Wednesday, March 22, 2023
Miles: 25.3 (+1.25 for Collossal Cave back to trail)
Elevation gain/loss: 6946′ gain, 4684′ loss (corrected)
I was awake by around 6am, and packed up by 6:45am. I was very hopeful that someone might be arriving earlier than 8am, so I quickly had a Sprite and muffin for breakfast and then sat around impatiently, wanting to be making miles. I was still surprised when a park employee shuffled in at 7:45am. He walked past me before I realized, and I called after him. He laconically nodded and said he’d see if he could find my package and would bring it out if he found it. I hoped that meant he’d be back soon, and not in an hour. He was back in 10 minutes with my package! I let him know that I’d eaten food, and asked how much I should pay. He shrugged and said $10 should be close enough. I eagerly paid, used the bathrooms he’d just unlocked (where I saw my only scorpion of the entire trip), and then headed back out to trail by 8am as quick as I could go.
It was dark and overcast for most of the day as I hiked the 10 miles towards the Saguaro National Park boundary. A little before the boundary, I had to wade across Rincon Creek; I stopped to take off my ankle braces, socks, and shoes. It was icy cold but only shin deep, so I was back on trail quickly. I passed by at least a dozen and a half hikers over the course of the day, including a family with 3 kids who are hiking the AZT. Maybe halfway through my day, I saw a giant turkey crossing the trail, and that made me smile.
The forecast had been for 93% chance of rain, though it didn’t rain in any traditional sense. When my long climb into the sky island reached ~6,000′, I hiked into the thick clouds I’d been seeing all day. Visibility was greatly reduced, and I put my pack cover on to protect my gear from the trees dripping with moisture. As I climbed, it got colder and windier so I added my rain shell to my layers and put on my mitten shells. I passed by the park’s 3 campsites, and pushed on towards Mica Mountain (8,668′); the trail came within 0.3mi of the summit.

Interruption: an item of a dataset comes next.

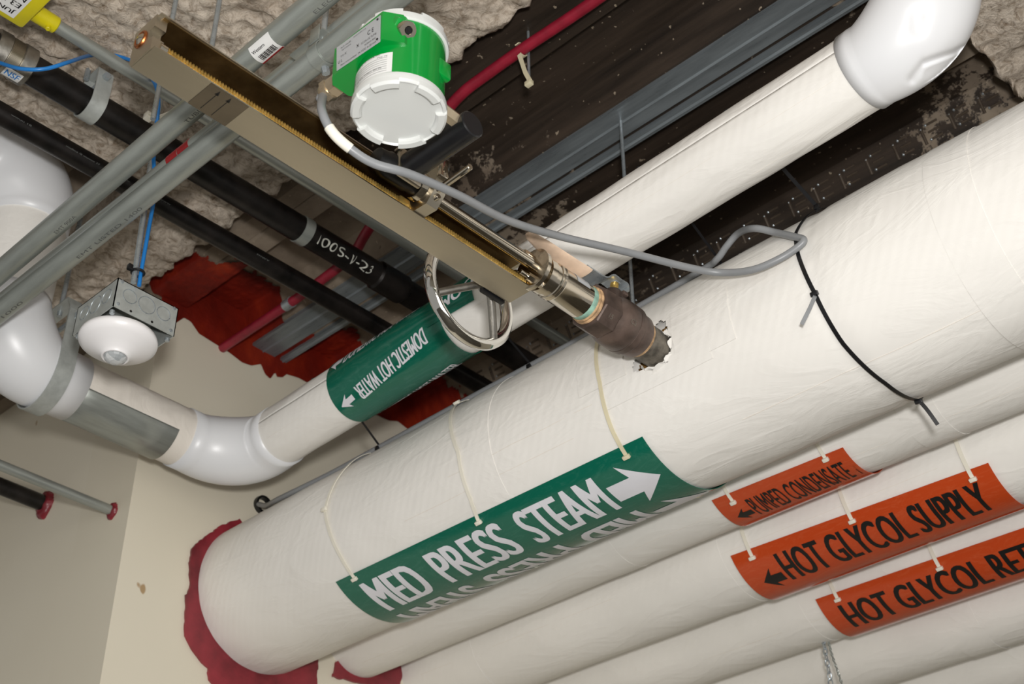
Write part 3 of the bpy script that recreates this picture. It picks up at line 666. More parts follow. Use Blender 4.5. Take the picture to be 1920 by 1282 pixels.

While there were endless shallow streams to cross, I didn’t have to deal with snow on trail until the summit intersection. From there, I had a bit more than 2 miles of solid snow to descend. Wayfinding was a bit challenging due to the snow and melted footprints, but I was able to find my way using my navigation app. I made it out of the park by 6:45pm, and decided to descend in the dark for a while to get myself below the clouds. I didn’t relish the idea of sleeping in the damp – it would feel colder than it actually was and would soak my gear.
I descended until 7:15pm, when I found a flat spot just big enough for a one-person tent. I set up my tent, glad there was no wind, and hoped to be warmer and sleep deeper than the past few nights.